Records for the exercise:
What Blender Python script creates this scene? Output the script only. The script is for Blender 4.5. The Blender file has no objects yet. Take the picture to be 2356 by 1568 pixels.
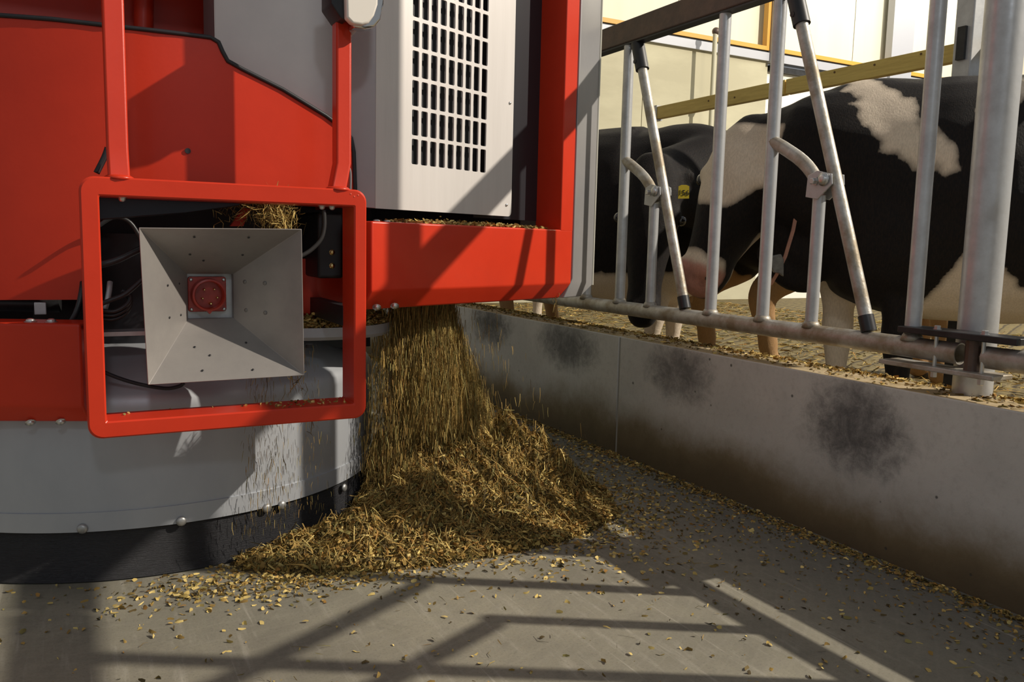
import bpy, bmesh, math, random
import numpy as np
from math import sin, cos, tan, pi, radians, sqrt, atan2, hypot
from mathutils import Vector, Matrix, noise
S = bpy.context.scene
COL = S.collection
rng = np.random.default_rng(7)
random.seed(7)
# ---------------------------------------------------------------- camera
FPX, CX, CY = 1918.6, 1178.0, 784.0
YAW, PITCH, ROLL = radians(28.152), radians(6.7212), radians(-1.336)
F0 = Vector((sin(YAW), cos(YAW), 0)); R0 = Vector((cos(YAW), -sin(YAW), 0)); Z1 = Vector((0, 0, 1))
FW = F0*cos(PITCH) - Z1*sin(PITCH); U_ = F0*sin(PITCH) + Z1*cos(PITCH)
RT = R0*cos(ROLL) - U_*sin(ROLL); UP = U_*cos(ROLL) + R0*sin(ROLL)
EYE = Vector((0, 0, 1.0))
cam = bpy.data.objects.new('camera', bpy.data.cameras.new('camera')); COL.objects.link(cam)
m = Matrix((RT, UP, -FW)).transposed().to_4x4(); m.translation = EYE
cam.matrix_world = m
cam.data.sensor_width = 36.0; cam.data.lens = 36.0*FPX/2356.0
cam.data.clip_start = 0.02; cam.data.clip_end = 200
S.camera = cam
# ---------------------------------------------------------------- world, lights, exposure
S.view_settings.view_transform = 'Standard'; S.view_settings.look = 'None'
S.view_settings.gamma = 1.0; S.view_settings.use_curve_mapping = False
S.view_settings.exposure = 0.0
w = bpy.data.worlds.new('barn_air'); S.world = w; w.use_nodes = True
w.node_tree.nodes['Background'].inputs[0].default_value = (0.93, 0.97, 1.0, 1)
w.node_tree.nodes['Background'].inputs[1].default_value = 0.26
def lamp(name, kind, loc, power, color, size=0.1, target=None, spot=None):
    l = bpy.data.lights.new(name, kind); l.energy = power; l.color = color
    if kind == 'AREA': l.shape = 'RECTANGLE'; l.size = size[0]; l.size_y = size[1]
    else: l.shadow_soft_size = size
    o = bpy.data.objects.new(name, l); o.location = loc; COL.objects.link(o)
    if target is not None:
        o.rotation_euler = (Vector(target)-Vector(loc)).to_track_quat('-Z', 'Y').to_euler()
    if spot: l.spot_size = spot; l.spot_blend = .3
    return o
KEYDIR = Vector((1, -.69, .944))
lamp('barn_floodlight', 'POINT', Vector((2.3, 2.1, .57)) + KEYDIR*11.0, 15500, (1.0, .91, .78), .10)
lamp('alley_light', 'POINT', (-.4, -4.2, 4.6), 120, (0.86, .93, 1.0), .25)
lamp('stall_fill', 'POINT', (7.5, 4.5, 4.2), 120, (1.0, .86, .58), .2)  # added warm lamp over the cows, for rim highlights on their backs
lamp('end_wall_fill', 'AREA', (13.0, 8.0, 6.8), 190, (1.0, .95, .84), (6, 1.2), (11.3, 10.5, 4.0))  # added lamp before the wall, standing in for light behind the sheets

# ---------------------------------------------------------------- pixel -> world rays on real planes
def ray(x, y): return FW + RT*((x-CX)/FPX) - UP*((y-CY)/FPX)
def onx(x, y, X): d = ray(x, y); return EYE + d*(X/d.x)
def ony(x, y, Y): d = ray(x, y); return EYE + d*(Y/d.y)
def onz(x, y, z): d = ray(x, y); return EYE + d*((z-1.0)/d.z)
def onpl(x, y, p, n):
    d = ray(x, y); return EYE + d*(((Vector(p)-EYE).dot(n))/d.dot(n))

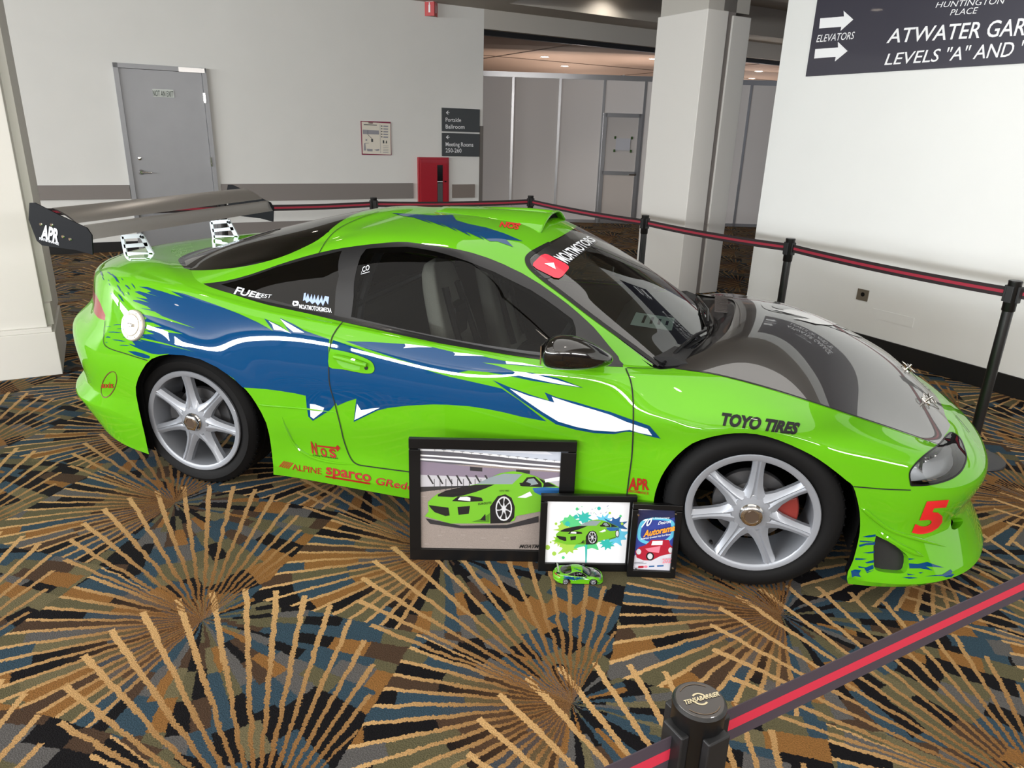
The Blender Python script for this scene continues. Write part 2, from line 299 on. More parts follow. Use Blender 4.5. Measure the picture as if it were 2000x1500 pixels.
POLY={'archf':A_F,'archr':A_R,'dlo':DLO,'gd':GDOOR,'gq':GQUAR,'ws':WS,'rg':RGL,'hood':HOOD,'hl':HL,'tl':TL,'door':DOOR,'bumpf':BUMPF,'fend':FEND,'bumpr':BUMPR,'skirt':SKIRT,'duct':DUCT,'fog':FOG}
def cutpanels(polys,du=.1,dv=.125):
    pts=[];edges=[]
    def addpt(p): pts.append(Vector((p[0],p[1]))); return len(pts)-1
    gu=int(16/du)+1; gv=int((NR-1)/dv)+1
    for i in range(gu):
        for j in range(gv): addpt((i*16/(gu-1),j*(NR-1)/(gv-1)))
    for v0 in (1,2,9): # keep crease lines sharp
        pass
    for nm,P in polys.items():
        Q=[]
        for a,b in zip(P,P[1:]+P[:1]):
            n=max(1,int(max(abs(a[0]-b[0])/(du*1.0),abs(a[1]-b[1])/(dv*1.0))))
            for k in range(n): Q.append((min(16,max(0,a[0]+(b[0]-a[0])*k/n)),min(NR-1,max(0,a[1]+(b[1]-a[1])*k/n))))
        id=[addpt(q) for q in Q]
        edges+=[(id[i],id[(i+1)%len(id)]) for i in range(len(id))]
    r=delaunay_2d_cdt(pts,edges,[],0,1e-5)
    UV=np.array([(v.x,v.y) for v in r[0]]); T=np.array(r[2]); return UV,T
_UV,_T=cutpanels(POLY)
_cen=_UV[_T].mean(1); IN={k:pip(_cen,P) for k,P in POLY.items()}
reg=np.array(['body']*len(_T),dtype='<U8')
for k in ('skirt','bumpr','fend','bumpf','door','hood','tl','hl','dlo','gd','gq','ws','rg','duct','fog','archf','archr'): reg[IN[k]]=k
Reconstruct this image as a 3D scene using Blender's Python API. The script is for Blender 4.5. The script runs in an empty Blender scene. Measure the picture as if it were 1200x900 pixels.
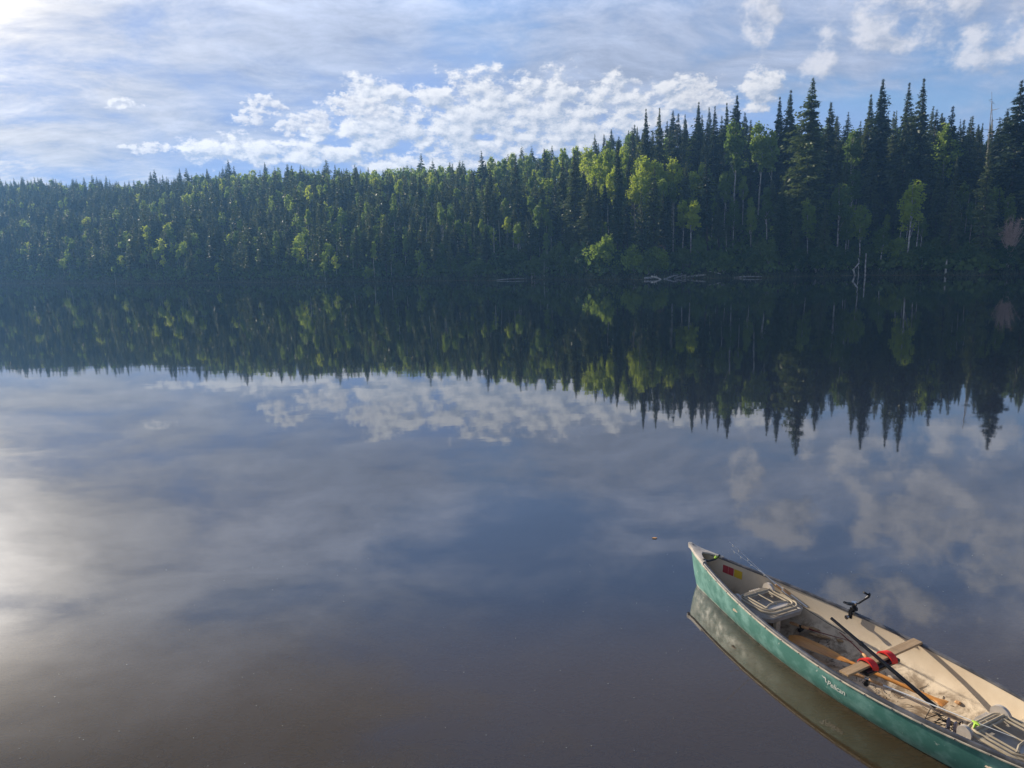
import bpy, bmesh, math, random
import numpy as np
from mathutils import Vector, Matrix
R = math.radians
random.seed(7)
SC = bpy.context.scene
COL = SC.collection

# ------------------------------------------------------------------ camera
F_PX, PITCH, ROLL, CAM_H = 830.0, 9.8, 1.3, 3.6
_P, _Q = R(PITCH), R(ROLL)
_fw = np.array([0, math.cos(_P), -math.sin(_P)])
_r0 = np.array([1., 0, 0]); _u0 = np.cross(_r0, _fw)
_rt = math.cos(_Q)*_r0 - math.sin(_Q)*_u0
_up = math.cos(_Q)*_u0 + math.sin(_Q)*_r0
_o = np.array([0, 0, CAM_H])
def ray(x, y):
    return _fw + _rt*(x-600)/F_PX - _up*(y-450)/F_PX
def on_z(x, y, z):
    d = ray(x, y); return _o + d*(z-CAM_H)/d[2]
def azel(x, y, refl=False):
    d = ray(x, y)
    if refl: d = d*np.array([1, 1, -1])
    return math.degrees(math.atan2(d[0], d[1])), math.degrees(math.atan2(d[2], math.hypot(d[0], d[1])))
cam_d = bpy.data.cameras.new('camera'); cam = bpy.data.objects.new('camera', cam_d); COL.objects.link(cam)
cam_d.sensor_width = 36; cam_d.lens = 36*F_PX/1200; cam_d.clip_start = .05; cam_d.clip_end = 6000
cam.matrix_world = Matrix(((_rt[0], _up[0], -_fw[0], 0), (_rt[1], _up[1], -_fw[1], 0), (_rt[2], _up[2], -_fw[2], CAM_H), (0, 0, 0, 1)))
SC.camera = cam

# ------------------------------------------------------------------ light
SUN_AZ, SUN_EL = -43.0, 17.5
sd = np.array([math.sin(R(SUN_AZ))*math.cos(R(SUN_EL)), math.cos(R(SUN_AZ))*math.cos(R(SUN_EL)), math.sin(R(SUN_EL))])
sl = bpy.data.lights.new('sun', 'SUN'); sun = bpy.data.objects.new('sun', sl); COL.objects.link(sun)
sl.energy = 5.0; sl.angle = R(.6); sl.color = (1, .86, .68)
sun.rotation_euler = Vector(sd).to_track_quat('Z', 'Y').to_euler()
SC.view_settings.view_transform = 'Standard'; SC.view_settings.look = 'None'
SC.view_settings.exposure = 0.68; SC.view_settings.gamma = 1; SC.view_settings.use_curve_mapping = False
SC.cycles.max_bounces = 8; SC.cycles.transparent_max_bounces = 12
SC.cycles.diffuse_bounces = 3; SC.cycles.glossy_bounces = 3; SC.cycles.volume_bounces = 0
SC.cycles.sample_clamp_indirect = 6

class NT:
    def __init__(s, nt): s.t = nt; nt.nodes.clear()
    def n(s, typ, ins=None, **kw):
        nd = s.t.nodes.new(typ)
        for k, v in kw.items(): setattr(nd, k, v)
        for k, v in (ins or {}).items():
            sk = nd.inputs[k]
            if isinstance(v, bpy.types.NodeSocket): s.t.links.new(v, sk)
            else: sk.default_value = v
        return nd
    def m(s, op, a, b=0.0, c=0.0, clamp=False):
        return s.n('ShaderNodeMath', {0: a, 1: b, 2: c}, operation=op, use_clamp=clamp).outputs[0]
    def v(s, op, a, b=(0, 0, 0), c=(0, 0, 0), out=0):
        return s.n('ShaderNodeVectorMath', {0: a, 1: b, 2: c}, operation=op).outputs[out]
    def noise(s, vec, scale, detail=4, rough=.55, dist=0, out='Fac'):
        return s.n('ShaderNodeTexNoise', {'Vector': vec, 'Scale': scale, 'Detail': detail, 'Roughness': rough, 'Distortion': dist}).outputs[out]
    def ss(s, x, a, b, lo=0., hi=1.):
        return s.n('ShaderNodeMapRange', {'Value': x, 'From Min': a, 'From Max': b, 'To Min': lo, 'To Max': hi}, interpolation_type='SMOOTHSTEP').outputs[0]
    def lin(s, x, a, b, lo=0., hi=1.):
        return s.n('ShaderNodeMapRange', {'Value': x, 'From Min': a, 'From Max': b, 'To Min': lo, 'To Max': hi}).outputs[0]
    def mix(s, f, a, b):
        return s.n('ShaderNodeMix', {0: f, 6: a, 7: b}, data_type='RGBA').outputs[2]
    def comb(s, x, y, z=0.):
        return s.n('ShaderNodeCombineXYZ', {0: x, 1: y, 2: z}).outputs[0]

W = bpy.data.worlds.new('World'); SC.world = W; W.use_nodes = True
w = NT(W.node_tree)
def build_world():
    D = w.v('NORMALIZE', w.n('ShaderNodeTexCoord').outputs['Generated'])
    sx = w.n('ShaderNodeSeparateXYZ', {0: D}).outputs
    sky = w.n('ShaderNodeTexSky', sky_type='NISHITA', sun_disc=False, sun_elevation=R(SUN_EL), sun_rotation=R(SUN_AZ),
              air_density=1.0, dust_density=.15, ozone_density=2.5).outputs[0]
    sky = w.v('MINIMUM', w.v('MULTIPLY', sky, (.74, .88, 1.10)), (2.0, 3.1, 5.9))
    zz = w.m('MAXIMUM', sx[2], 0.0)
    el = w.m('MULTIPLY', w.m('ARCSINE', zz), 57.2958)
    az = w.m('MULTIPLY', w.m('ARCTAN2', sx[0], sx[1]), 57.2958)
    AE = w.comb(az, el)
    k = w.m('DIVIDE', 1.0, w.m('ADD', zz, .22))
    PL = w.comb(w.m('MULTIPLY', sx[0], k), w.m('MULTIPLY', sx[1], k))
    cosS = w.m('MAXIMUM', w.v('DOT_PRODUCT', D, tuple(sd), out=1), 0.0)
    h1 = w.m('POWER', cosS, 150.0); h2 = w.m('POWER', cosS, 22.0); h3 = w.m('POWER', cosS, 4.0)
    # thin high veil of ice cloud, streaked
    PR = w.n('ShaderNodeMapping', {'Vector': PL, 'Rotation': (0, 0, R(-14)), 'Scale': (1.5, 1.7, 1)}).outputs[0]
    warp = w.noise(PR, 1.1, 2, .5, out='Color')
    PW = w.v('MULTIPLY_ADD', warp, (.55, .45, 0), PR)
    nv = w.noise(PW, .85, 7, .56)
    nf = w.noise(w.n('ShaderNodeMapping', {'Vector': PW, 'Scale': (1.1, 1.7, 1), 'Rotation': (0, 0, R(24))}).outputs[0], 2.6, 10, .68)
    veil = w.m('ADD', w.m('MULTIPLY', nv, .68), w.m('MULTIPLY', nf, .32))
    lift = w.m('ADD', w.m('MULTIPLY', w.ss(el, 9, 20), .075), w.m('MULTIPLY', w.ss(az, -20, -38), .05))
    lift = w.m('SUBTRACT', lift, w.m('MULTIPLY', w.ss(el, 13, 6), w.m('MULTIPLY', w.ss(az, -24, -8), .07)))
    lift = w.m('SUBTRACT', lift, w.m('MULTIPLY', w.ss(el, 16, 21), w.m('MULTIPLY', w.ss(az, -18, 4), .15)))
    va = w.m('MULTIPLY', w.ss(w.m('ADD', veil, lift), .40, .60, .26, .97), 1.0)
    va = w.m('MAXIMUM', va, w.m('MULTIPLY', w.ss(el, 6.5, 1.5), .55))
    va = w.m('MAXIMUM', va, w.m('MULTIPLY', w.m('MULTIPLY', w.ss(el, 3.5, 5.5), w.ss(el, 9.5, 7.0)), w.m('MULTIPLY', w.ss(az, -20, -27), w.ss(nf, .36, .62))))
    dens = w.m('ADD', w.ss(nv, .35, .75), 0)
    vb = w.m('ADD', 3.8, w.m('ADD', w.m('MULTIPLY', h1, 22.0), w.m('ADD', w.m('MULTIPLY', h2, 1.3), w.m('MULTIPLY', h3, 1.0))))
    vb = w.m('MULTIPLY', vb, w.lin(nf, .3, .7, .74, 1.26))
    vb = w.m('MULTIPLY', vb, w.m('MULTIPLY', w.ss(el, 14, 22, 1.0, 1.5), w.ss(el, 22, 34, 1.0, .30)))
    vcol = w.mix(w.m('MULTIPLY', h2, 1.3, clamp=True), (.76, .85, 1.09, 1), (1.0, .93, .85, 1))
    vcol = w.v('SCALE', vcol); w.t.links.new(vb, vcol.node.inputs['Scale'])
    col = w.mix(va, sky, vcol)
    # heaped small cumulus, laid out by masks in azimuth and elevation
    def field(blobs, sc, off, seed, thr0):
        A = w.v('ADD', AE, (off[0], off[1], 0))
        msk = None
        for px, py, ra, re, *rf in blobs:
            a0, e0 = azel(px, py, bool(rf))
            q = w.v('MULTIPLY_ADD', A, (1/ra, 1/re, 0), (-a0/ra, -e0/re, 0))
            b = w.m('SUBTRACT', 1.0, w.v('LENGTH', q, out=1))
            msk = b if msk is None else w.m('MAXIMUM', msk, b)
        B = w.v('ADD', w.v('MULTIPLY', A, (sc[0], sc[1], 0)), (0, 0, seed))
        n = w.noise(B, 1.0, 8, .64)
        n2 = w.noise(B, .42, 2, .5)
        n = w.m('ADD', w.m('MULTIPLY', n, .72), w.m('MULTIPLY', n2, .28))
        return w.m('ADD', n, w.m('MULTIPLY', w.m('MINIMUM', w.m('MAXIMUM', msk, -1.0), .42), thr0))
    band = [(470, 135, 5.2, 2.6), (550, 130, 6, 2.9), (640, 130, 6.5, 3.0), (725, 128, 6.0, 2.4), (800, 112, 4.2, 1.5), (570, 170, 8, 1.5), (660, 155, 5, 2.0), (440, 150, 3.5, 2.2),
            (330, 178, 7.5, 1.1), (235, 176, 3, .9), (380, 158, 2.4, .7), 
            (895, 104, 1.6, 1.3), (500, 190, 9, 1.2)]
    tiny = [(310, 124, 1.7, .9), (143, 121, 1.3, .5), (365, 142, 2.0, 1.0), (292, 139, 1.4, .7), (172, 174, 1.9, .5), (405, 123, 1.5, 1.1), (340, 150, 1.6, .7), (820, 108, 1.8, 1.2), (435, 128, 1.6, .9)]
    big = [(1075, 595, 5.6, 4.2, 1), (1125, 515, 4.5, 2.0, 1), (915, 612, 3.6, 2.2, 1), (875, 545, 1.3, 2.6, 1), (1195, 665, 4.5, 4, 1), (1030, 700, 5, 2.4, 1), (958, 60, 1.8, 2.2), (1060, 35, 4, 1.6), (892, 15, 1.7, 3.0)]
    def paint(col, blobs, sc, d, seed, thr0, lo, hi, bright, dark, amt):
        f = field(blobs, sc, (0, 0), seed, thr0)
        g = field(blobs, sc, d, seed, thr0)
        a = w.m('MULTIPLY', w.ss(f, lo, hi), amt)
        lit = w.lin(w.m('SUBTRACT', f, g), -.10, .11)
        body = w.ss(f, hi, hi+.26, 1.0, .55)
        lit = w.m('MULTIPLY', lit, body)
        c = w.mix(lit, dark, bright)
        s = w.v('SCALE', c); w.t.links.new(w.m('ADD', 1.0, w.m('MULTIPLY', h3, .3)), s.node.inputs['Scale'])
        return w.mix(a, col, s)
    col = paint(col, big, (.34, .46), (-.9, .9), 3.1, .31, .525, .69, (5.9, 5.8, 6.0, 1), (3.1, 3.35, 4.0, 1), .8)
    col = paint(col, band, (.60, .98), (-.42, .42), 9.4, .27, .485, .61, (6.3, 6.2, 6.2, 1), (2.9, 3.25, 4.0, 1), .97)
    col = paint(col, tiny, (1.7, 2.6), (-.22, .22), 21.7, .34, .53, .66, (5.8, 5.7, 5.7, 1), (3.3, 3.5, 4.2, 1), .9)
    bg = w.n('ShaderNodeBackground', {'Color': col, 'Strength': .092})
    out = w.n('ShaderNodeOutputWorld'); w.t.links.new(bg.outputs[0], out.inputs['Surface'])
build_world()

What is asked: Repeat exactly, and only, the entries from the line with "The Blender Python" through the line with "COL = SC.collection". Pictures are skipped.

Exercise response:
The Blender Python script for this scene continues. Write part 2, from line 299 on. More parts follow. Use Blender 4.5. Measure the picture as if it were 2000x1500 pixels.
POLY={'archf':A_F,'archr':A_R,'dlo':DLO,'gd':GDOOR,'gq':GQUAR,'ws':WS,'rg':RGL,'hood':HOOD,'hl':HL,'tl':TL,'door':DOOR,'bumpf':BUMPF,'fend':FEND,'bumpr':BUMPR,'skirt':SKIRT,'duct':DUCT,'fog':FOG}
def cutpanels(polys,du=.1,dv=.125):
    pts=[];edges=[]
    def addpt(p): pts.append(Vector((p[0],p[1]))); return len(pts)-1
    gu=int(16/du)+1; gv=int((NR-1)/dv)+1
    for i in range(gu):
        for j in range(gv): addpt((i*16/(gu-1),j*(NR-1)/(gv-1)))
    for v0 in (1,2,9): # keep crease lines sharp
        pass
    for nm,P in polys.items():
        Q=[]
        for a,b in zip(P,P[1:]+P[:1]):
            n=max(1,int(max(abs(a[0]-b[0])/(du*1.0),abs(a[1]-b[1])/(dv*1.0))))
            for k in range(n): Q.append((min(16,max(0,a[0]+(b[0]-a[0])*k/n)),min(NR-1,max(0,a[1]+(b[1]-a[1])*k/n))))
        id=[addpt(q) for q in Q]
        edges+=[(id[i],id[(i+1)%len(id)]) for i in range(len(id))]
    r=delaunay_2d_cdt(pts,edges,[],0,1e-5)
    UV=np.array([(v.x,v.y) for v in r[0]]); T=np.array(r[2]); return UV,T
_UV,_T=cutpanels(POLY)
_cen=_UV[_T].mean(1); IN={k:pip(_cen,P) for k,P in POLY.items()}
reg=np.array(['body']*len(_T),dtype='<U8')
for k in ('skirt','bumpr','fend','bumpf','door','hood','tl','hl','dlo','gd','gq','ws','rg','duct','fog','archf','archr'): reg[IN[k]]=k
Reconstruct this image as a 3D scene using Blender's Python API. The script is for Blender 4.5. The script runs in an empty Blender scene. Measure the picture as if it were 1200x900 pixels.
import bpy, bmesh, math, random
import numpy as np
from mathutils import Vector, Matrix
R = math.radians
random.seed(7)
SC = bpy.context.scene
COL = SC.collection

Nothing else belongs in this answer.